CAM stands for Common Area Maintenance. In commercial leases, CAM charges are the tenant's proportionate share of the landlord's costs to operate and maintain the building and shared spaces — including lobby areas, parking lots, landscaping, HVAC systems, security, and property management. In NNN and modified gross leases, these costs are passed through to tenants on top of base rent.

How are CAM charges calculated?

CAM charges are calculated using a pro-rata share formula: your square footage divided by the total rentable square footage of the building, multiplied by the total CAM expense pool. For example, if you occupy 10% of a building and total CAM expenses are $180,000, your annual CAM obligation is $18,000 — $6.00/sqft on a 3,000 sq ft space.

What is a CAM cap and should I negotiate one?

A CAM cap limits how much the controllable portion of CAM charges can increase year over year — typically 3–5% annually.
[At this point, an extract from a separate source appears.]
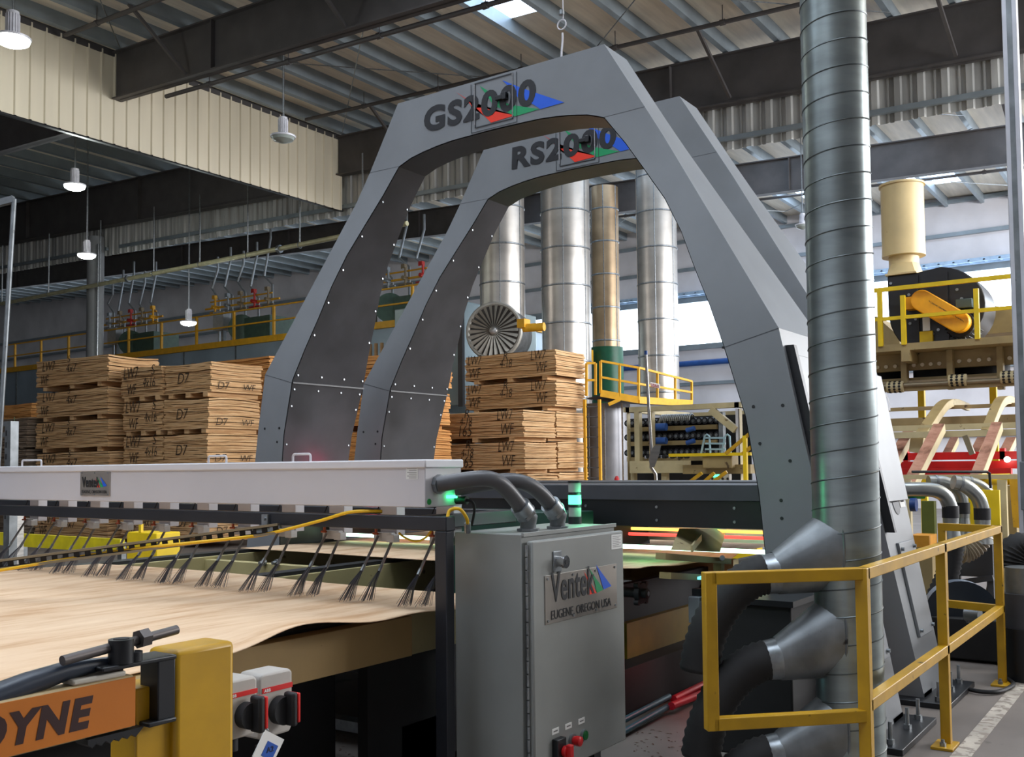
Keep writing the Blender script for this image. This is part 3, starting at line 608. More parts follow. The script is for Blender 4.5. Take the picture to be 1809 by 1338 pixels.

Without a cap, CAM charges can increase 10–20% in a year following major repairs or management fee changes. Always negotiate a non-cumulative CAM cap on the controllable portion before signing.

Can tenants audit their CAM charges?

Yes — if your lease includes an audit rights clause. With audit rights, you can request the landlord's actual expense documentation and verify that your CAM calculation is accurate. Studies show that tenants who conduct CAM audits recover money in 60–80% of cases, with overcharges averaging 15–25% of the amount billed.

What is a gross-up provision in CAM charges?

A gross-up provision allows the landlord to calculate variable CAM charges as if the building is 90–100% occupied, even when it's partially vacant. Gross-ups protect tenants from absorbing full variable expense costs when the building is half-empty — but should only apply to variable expenses (utilities, janitorial), not fixed costs like property taxes.